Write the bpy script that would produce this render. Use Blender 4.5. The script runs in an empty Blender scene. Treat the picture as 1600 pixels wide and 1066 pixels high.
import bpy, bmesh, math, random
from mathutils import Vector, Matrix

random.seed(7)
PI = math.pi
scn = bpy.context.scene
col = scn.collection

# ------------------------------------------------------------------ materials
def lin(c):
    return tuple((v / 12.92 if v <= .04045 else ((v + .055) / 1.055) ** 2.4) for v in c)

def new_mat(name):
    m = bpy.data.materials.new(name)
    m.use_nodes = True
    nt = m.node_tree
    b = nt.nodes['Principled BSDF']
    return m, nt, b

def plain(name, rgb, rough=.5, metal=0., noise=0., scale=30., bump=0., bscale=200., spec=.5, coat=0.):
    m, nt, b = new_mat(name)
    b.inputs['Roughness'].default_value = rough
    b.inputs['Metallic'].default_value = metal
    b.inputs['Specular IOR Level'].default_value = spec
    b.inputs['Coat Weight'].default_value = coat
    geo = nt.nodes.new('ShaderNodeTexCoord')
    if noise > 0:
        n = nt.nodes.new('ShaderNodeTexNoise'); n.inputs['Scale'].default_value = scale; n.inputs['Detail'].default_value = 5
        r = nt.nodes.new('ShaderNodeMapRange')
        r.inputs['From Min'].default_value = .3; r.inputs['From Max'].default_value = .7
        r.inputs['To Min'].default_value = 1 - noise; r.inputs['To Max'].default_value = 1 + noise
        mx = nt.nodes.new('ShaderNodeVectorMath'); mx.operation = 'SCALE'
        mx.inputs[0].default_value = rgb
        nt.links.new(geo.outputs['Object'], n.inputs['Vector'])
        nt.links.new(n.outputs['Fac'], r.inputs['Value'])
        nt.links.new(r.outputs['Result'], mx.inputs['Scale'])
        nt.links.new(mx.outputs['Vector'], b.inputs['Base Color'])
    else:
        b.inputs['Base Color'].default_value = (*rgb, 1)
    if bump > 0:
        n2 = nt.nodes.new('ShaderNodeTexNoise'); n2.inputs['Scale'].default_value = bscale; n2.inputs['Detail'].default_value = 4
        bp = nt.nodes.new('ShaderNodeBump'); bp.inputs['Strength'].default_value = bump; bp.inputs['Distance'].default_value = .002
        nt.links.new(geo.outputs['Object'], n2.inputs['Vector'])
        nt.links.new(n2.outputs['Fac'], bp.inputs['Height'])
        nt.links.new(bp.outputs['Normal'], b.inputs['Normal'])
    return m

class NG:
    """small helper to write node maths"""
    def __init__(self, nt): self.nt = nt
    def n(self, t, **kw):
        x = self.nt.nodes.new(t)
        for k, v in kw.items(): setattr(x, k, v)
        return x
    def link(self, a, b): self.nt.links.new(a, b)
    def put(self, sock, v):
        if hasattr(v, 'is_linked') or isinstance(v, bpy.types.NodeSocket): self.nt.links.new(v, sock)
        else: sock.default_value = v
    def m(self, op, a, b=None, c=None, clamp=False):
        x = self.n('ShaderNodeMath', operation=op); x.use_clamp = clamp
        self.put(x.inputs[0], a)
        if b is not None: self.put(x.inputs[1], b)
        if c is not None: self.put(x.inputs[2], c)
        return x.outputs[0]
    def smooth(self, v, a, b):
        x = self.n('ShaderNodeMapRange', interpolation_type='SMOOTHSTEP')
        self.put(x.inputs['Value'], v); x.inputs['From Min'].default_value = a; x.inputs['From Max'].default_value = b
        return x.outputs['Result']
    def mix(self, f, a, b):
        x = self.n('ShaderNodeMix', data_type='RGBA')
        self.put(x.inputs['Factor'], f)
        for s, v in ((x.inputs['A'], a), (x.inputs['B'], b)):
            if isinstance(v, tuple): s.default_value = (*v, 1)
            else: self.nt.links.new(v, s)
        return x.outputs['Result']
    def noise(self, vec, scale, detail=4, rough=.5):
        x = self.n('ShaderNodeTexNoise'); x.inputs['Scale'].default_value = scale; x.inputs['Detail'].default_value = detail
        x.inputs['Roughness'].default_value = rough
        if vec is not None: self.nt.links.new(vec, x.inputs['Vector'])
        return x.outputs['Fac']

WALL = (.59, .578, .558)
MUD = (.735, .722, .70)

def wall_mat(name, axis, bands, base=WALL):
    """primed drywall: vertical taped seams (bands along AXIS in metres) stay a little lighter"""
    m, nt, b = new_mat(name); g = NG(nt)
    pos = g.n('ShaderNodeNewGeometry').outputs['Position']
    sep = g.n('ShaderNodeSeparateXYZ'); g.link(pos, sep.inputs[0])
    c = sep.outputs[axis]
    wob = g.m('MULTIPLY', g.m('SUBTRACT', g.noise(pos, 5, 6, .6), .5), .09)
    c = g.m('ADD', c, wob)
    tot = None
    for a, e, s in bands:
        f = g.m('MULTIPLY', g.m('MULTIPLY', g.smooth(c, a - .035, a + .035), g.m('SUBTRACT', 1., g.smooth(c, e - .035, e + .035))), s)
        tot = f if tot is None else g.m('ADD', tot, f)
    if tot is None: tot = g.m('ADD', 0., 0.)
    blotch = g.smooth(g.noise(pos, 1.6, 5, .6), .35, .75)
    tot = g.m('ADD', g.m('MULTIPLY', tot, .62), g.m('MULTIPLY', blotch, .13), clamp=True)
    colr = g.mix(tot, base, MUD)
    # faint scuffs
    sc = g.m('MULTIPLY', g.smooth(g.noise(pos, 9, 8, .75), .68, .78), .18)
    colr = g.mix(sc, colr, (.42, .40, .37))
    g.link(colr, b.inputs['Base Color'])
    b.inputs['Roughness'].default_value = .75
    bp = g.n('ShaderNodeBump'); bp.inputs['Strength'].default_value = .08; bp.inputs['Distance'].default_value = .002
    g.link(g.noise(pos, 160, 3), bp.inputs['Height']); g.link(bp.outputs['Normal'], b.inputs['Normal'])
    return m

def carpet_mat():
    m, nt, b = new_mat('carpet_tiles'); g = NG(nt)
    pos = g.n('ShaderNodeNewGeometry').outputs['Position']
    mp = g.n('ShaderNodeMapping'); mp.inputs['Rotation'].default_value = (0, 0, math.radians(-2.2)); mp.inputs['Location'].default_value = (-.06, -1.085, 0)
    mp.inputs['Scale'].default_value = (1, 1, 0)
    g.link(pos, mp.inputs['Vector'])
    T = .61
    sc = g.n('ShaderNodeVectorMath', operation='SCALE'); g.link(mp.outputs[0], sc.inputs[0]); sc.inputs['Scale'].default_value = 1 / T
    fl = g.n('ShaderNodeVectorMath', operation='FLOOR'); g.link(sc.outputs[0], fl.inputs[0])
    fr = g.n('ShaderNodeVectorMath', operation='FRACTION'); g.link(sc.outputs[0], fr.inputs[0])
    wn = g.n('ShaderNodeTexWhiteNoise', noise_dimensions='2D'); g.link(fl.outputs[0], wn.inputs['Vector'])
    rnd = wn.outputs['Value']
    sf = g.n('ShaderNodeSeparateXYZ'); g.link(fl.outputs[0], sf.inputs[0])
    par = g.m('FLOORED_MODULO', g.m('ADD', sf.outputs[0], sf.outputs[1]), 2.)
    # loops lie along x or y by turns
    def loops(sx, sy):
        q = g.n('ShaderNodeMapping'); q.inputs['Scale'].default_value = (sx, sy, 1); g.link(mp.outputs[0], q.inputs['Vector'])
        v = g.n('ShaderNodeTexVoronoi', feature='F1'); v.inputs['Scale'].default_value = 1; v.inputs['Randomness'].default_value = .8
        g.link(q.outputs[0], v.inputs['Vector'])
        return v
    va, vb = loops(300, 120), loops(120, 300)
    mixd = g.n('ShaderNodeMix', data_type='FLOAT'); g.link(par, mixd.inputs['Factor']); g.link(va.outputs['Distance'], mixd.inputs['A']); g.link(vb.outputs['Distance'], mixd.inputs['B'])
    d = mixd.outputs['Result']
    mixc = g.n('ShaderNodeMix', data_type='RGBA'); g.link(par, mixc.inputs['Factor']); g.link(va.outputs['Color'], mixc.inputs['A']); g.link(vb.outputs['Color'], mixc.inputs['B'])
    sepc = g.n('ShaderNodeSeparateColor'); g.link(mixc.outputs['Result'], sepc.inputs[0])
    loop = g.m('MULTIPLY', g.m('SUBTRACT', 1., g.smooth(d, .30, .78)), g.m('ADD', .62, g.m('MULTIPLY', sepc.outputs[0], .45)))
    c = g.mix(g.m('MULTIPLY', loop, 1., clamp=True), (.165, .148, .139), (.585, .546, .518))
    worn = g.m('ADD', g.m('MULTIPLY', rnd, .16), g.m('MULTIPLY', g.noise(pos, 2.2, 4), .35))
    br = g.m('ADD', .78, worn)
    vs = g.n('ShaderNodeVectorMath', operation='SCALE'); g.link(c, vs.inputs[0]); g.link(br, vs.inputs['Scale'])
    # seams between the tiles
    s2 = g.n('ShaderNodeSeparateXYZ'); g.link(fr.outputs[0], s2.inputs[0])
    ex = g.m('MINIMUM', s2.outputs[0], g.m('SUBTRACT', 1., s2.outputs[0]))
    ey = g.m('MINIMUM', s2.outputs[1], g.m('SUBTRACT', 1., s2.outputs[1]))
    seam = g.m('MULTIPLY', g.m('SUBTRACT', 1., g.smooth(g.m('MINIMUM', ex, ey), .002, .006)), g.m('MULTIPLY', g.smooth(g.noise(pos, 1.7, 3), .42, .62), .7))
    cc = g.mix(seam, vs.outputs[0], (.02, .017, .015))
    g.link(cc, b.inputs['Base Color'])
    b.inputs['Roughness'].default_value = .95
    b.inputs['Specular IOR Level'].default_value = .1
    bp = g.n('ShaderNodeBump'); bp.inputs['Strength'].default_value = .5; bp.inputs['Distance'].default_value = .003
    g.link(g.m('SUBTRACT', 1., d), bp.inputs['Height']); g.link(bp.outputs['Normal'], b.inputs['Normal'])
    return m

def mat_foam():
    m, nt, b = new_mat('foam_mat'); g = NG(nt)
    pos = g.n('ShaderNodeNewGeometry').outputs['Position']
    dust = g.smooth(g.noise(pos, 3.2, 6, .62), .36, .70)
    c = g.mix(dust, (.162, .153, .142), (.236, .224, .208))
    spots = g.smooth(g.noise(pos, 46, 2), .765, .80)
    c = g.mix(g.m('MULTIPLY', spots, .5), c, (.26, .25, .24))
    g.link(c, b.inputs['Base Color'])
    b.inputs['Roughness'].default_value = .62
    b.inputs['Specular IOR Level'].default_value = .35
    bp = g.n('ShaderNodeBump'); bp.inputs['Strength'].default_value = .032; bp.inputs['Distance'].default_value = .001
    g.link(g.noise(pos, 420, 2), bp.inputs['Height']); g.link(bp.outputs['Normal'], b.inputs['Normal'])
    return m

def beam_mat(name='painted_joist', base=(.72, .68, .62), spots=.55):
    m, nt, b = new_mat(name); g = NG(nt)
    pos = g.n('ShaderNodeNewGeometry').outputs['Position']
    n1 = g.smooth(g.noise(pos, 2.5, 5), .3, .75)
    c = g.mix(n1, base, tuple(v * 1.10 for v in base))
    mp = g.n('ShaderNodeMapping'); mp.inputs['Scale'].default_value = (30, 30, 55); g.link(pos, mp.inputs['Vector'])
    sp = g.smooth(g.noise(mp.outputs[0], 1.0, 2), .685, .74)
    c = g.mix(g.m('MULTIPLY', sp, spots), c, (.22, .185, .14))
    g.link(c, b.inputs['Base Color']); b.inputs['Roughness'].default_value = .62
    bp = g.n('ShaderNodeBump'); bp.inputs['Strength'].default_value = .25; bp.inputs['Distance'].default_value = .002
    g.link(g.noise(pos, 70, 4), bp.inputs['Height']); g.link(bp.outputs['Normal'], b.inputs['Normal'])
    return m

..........

WHAT THIS TASK INVOLVES: Please print the material above exactly as it appears, from its first line through the line containing "return tuple((v /", inclusive, and stop there.

COMPLETE RESPONSE:
Write the bpy script that would produce this render. Use Blender 4.5. The script runs in an empty Blender scene. Treat the picture as 1600 pixels wide and 1066 pixels high.
import bpy, bmesh, math, random
from mathutils import Vector, Matrix

random.seed(7)
PI = math.pi
scn = bpy.context.scene
col = scn.collection

# ------------------------------------------------------------------ materials
def lin(c):
    return tuple((v / 12.92 if v <= .04045 else ((v + .055) / 1.055) ** 2.4) for v in c)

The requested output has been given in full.